Wanderer zwischen Welten
Als Chef der Firma Rapunzel ist Joseph Wilhelm ein Geschäftsmann. Doch manchmal braucht er Abstand
Memmingen Während des Interviews zu seinem bewegten Leben möchte Joseph Wilhelm mal diesen, mal jenen Winkel des Memminger Stadtparks erkunden. Seit der Landesgartenschau war er nicht mehr auf dem Gelände. „Wenn man auf einem Hof lebt, braucht man nicht unbedingt in einen Park zu fahren“, sagt er und zuckt lachend mit den Schultern. Eigentlich lächelt er beim Gang durch das Grün die ganze Zeit. Dabei hat er zwar viel, aber nicht nur Schönes aus seinem Leben zu berichten.
Im Großen und Ganzen, sagt er, sei die Geschichte des Bio-Lebensmittelherstellers Rapunzel auch seine Lebensgeschichte. Noch immer führt er die Geschicke der Firma. Wenngleich er jetzt, mit 63 Jahren daran denkt, kürzerzutreten, will er nicht klassisch in den Ruhestand gehen.
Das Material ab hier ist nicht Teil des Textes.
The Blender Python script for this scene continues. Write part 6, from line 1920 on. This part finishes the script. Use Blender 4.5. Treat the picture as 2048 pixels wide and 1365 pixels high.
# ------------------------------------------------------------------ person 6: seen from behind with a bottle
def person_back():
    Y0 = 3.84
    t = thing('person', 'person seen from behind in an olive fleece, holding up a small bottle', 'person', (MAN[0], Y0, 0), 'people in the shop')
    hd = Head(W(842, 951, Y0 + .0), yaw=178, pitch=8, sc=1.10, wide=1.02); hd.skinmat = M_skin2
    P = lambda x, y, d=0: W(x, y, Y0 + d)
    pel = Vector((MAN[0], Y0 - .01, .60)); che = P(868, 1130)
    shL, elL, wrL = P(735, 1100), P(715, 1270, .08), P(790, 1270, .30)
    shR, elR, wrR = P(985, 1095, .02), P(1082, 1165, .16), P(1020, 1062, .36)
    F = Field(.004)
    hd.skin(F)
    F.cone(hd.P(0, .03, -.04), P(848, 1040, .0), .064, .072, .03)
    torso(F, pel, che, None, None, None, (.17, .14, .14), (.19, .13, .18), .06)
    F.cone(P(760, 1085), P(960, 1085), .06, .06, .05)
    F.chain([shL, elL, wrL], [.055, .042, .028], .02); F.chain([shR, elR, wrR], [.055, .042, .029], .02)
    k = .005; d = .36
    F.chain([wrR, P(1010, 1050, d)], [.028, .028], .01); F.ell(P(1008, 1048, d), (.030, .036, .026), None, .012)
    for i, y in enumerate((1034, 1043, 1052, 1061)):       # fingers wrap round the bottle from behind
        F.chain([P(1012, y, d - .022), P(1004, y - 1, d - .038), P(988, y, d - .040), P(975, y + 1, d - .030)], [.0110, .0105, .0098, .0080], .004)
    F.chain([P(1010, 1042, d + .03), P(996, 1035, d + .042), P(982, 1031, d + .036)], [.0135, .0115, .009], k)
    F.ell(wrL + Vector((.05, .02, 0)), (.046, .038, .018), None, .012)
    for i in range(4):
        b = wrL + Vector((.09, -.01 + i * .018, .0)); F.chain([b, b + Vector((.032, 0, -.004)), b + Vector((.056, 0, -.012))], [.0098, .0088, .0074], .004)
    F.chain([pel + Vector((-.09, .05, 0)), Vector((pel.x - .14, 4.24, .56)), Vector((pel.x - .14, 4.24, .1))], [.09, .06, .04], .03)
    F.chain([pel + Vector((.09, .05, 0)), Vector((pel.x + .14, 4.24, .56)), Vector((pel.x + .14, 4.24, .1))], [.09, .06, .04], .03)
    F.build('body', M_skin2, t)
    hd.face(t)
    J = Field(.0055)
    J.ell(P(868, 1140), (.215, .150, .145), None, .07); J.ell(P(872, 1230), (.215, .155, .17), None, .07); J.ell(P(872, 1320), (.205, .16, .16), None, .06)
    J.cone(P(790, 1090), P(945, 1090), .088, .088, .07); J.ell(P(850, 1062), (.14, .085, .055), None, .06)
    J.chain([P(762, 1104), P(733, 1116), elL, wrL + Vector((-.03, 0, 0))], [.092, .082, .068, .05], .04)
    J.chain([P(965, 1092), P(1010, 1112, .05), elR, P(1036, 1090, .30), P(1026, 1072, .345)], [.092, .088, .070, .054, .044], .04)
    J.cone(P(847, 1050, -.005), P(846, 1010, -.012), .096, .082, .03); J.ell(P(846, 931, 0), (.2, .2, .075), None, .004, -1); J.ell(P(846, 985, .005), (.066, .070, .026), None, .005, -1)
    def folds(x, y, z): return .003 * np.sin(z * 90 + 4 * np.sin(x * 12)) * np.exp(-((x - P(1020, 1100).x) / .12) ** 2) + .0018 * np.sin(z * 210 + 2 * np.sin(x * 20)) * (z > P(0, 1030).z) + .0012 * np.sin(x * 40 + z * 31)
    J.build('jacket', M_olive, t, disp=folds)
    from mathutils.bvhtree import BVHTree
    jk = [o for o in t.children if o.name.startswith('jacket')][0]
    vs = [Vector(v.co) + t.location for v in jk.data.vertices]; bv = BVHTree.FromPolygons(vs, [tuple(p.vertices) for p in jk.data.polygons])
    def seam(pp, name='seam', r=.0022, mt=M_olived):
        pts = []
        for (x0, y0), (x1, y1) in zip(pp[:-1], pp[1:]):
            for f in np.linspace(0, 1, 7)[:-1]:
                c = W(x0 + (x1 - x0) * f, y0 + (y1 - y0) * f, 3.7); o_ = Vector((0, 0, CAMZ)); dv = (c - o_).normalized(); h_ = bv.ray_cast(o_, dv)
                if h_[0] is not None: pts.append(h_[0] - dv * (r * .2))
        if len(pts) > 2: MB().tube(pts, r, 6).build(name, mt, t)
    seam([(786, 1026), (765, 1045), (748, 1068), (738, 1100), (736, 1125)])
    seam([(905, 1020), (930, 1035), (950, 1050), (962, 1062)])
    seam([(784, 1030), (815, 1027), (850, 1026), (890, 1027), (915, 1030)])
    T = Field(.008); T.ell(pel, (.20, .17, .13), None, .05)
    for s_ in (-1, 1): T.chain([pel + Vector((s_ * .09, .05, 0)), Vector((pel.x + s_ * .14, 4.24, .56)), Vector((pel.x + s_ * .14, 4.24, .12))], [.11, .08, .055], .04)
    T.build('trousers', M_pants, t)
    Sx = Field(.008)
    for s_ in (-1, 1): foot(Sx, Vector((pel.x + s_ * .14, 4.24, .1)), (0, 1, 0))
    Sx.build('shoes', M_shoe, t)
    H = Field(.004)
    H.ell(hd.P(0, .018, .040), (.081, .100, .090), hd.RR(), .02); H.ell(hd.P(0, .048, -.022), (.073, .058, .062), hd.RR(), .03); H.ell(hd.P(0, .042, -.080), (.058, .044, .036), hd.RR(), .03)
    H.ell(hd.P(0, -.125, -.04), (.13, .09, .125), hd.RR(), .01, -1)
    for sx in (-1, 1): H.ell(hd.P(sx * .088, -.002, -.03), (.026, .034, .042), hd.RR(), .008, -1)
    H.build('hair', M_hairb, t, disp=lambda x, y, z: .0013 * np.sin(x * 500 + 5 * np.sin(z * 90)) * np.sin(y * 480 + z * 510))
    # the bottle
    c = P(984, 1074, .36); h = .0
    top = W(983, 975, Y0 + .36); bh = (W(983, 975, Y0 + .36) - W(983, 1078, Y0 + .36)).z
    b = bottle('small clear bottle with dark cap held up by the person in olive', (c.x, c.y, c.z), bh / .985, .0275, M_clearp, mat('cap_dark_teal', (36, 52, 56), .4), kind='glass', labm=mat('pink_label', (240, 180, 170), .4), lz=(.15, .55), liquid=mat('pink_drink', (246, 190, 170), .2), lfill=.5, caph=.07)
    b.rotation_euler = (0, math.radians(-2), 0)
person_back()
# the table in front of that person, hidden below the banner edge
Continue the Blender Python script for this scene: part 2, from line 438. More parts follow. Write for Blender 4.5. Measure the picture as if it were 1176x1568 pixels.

Denn die Entscheidung, sein Leben dem Projekt Rapunzel zu widmen, stellte er immer wieder auf den Prüfstand. „Ich bin aber zu dem Schluss gekommen, dass es das Richtige für mich ist.“
Entscheidend dafür war seine „erste Auszeit“im Jahr 2000, die er im Gespräch oft erwähnt. Im Park fallen ihm Wanderschilder ins Auge. Eines davon zeigt mit der blauen Jakobsmuschel an, dass einer der berühmtesten Pilgerwege durch den Stadtpark verläuft. Auch Wilhelm wanderte während besagter Auszeit rund 1000 Kilometer auf dem Jakobsweg. Anschließend umrundete er die Welt, wobei er viele Ge- schäftspartner von Rapunzel besuchte. „Damals merkte ich ganz deutlich, dass unsere Welt gar nicht so groß ist und dass wir besser auf sie aufpassen müssen“, erinnert er sich.
Damit war das Motto „Eine Welt“geboren. „Wir müssen gemeinsam eine Lösung für unsere Probleme finden“, fasst er den Gedanken dahinter zusammen. Es folgten weitere Auszeiten, die er stets mit langen Wanderungen verband. Diese stellte er unter das Motto „Genfrei gehen“. Dabei ging es von Lübeck nach Lindau, von Berlin nach Brüssel sowie von New York nach Washington.
Sich Auszeiten zu nehmen, sieht er nicht nur als Privileg des Firmenchefs, auch seinen Mitarbeitern ermöglicht er dies. Denn Wilhelm musste im Leben mehrfach schmerzlich lernen, nichts aufzuschieben. Einer seiner Söhne starb mit elf Jahren bei einem Traktorun- fall. Das habe ihn gelehrt, was das Wichtigste im Leben sei: die gemeinsame Zeit mit geliebten Menschen. Einen weiteren Schock erlebte er, als ein Freund aufgrund medizinischer Komplikationen beim Tsunami 2004 in Thailand starb. „Ich habe beschlossen, mein Sozialleben an die erste Stelle zu setzen.“
Sein Blick reicht auch in die Anfangsjahre von Rapunzel zurück. „Da sind wir mit unserer Bio-Idee nicht nur belächelt, sondern ausgelacht worden“, sagt er. Zudem hatten er und seine Mitstreiter weder einen Businessplan noch viel Startkapital. „Dafür waren wir extrem anspruchslos.“Er spricht von einem „hippiemäßigen Lebensstil“. Heute dagegen lässt er sich auch mal im schicken Anzug sehen. „Ich kann an einem Tag mit der Mistgabel arbeiten und am nächsten dem Bundespräsidenten die Hand schütteln.“Auch das hat er bereits getan.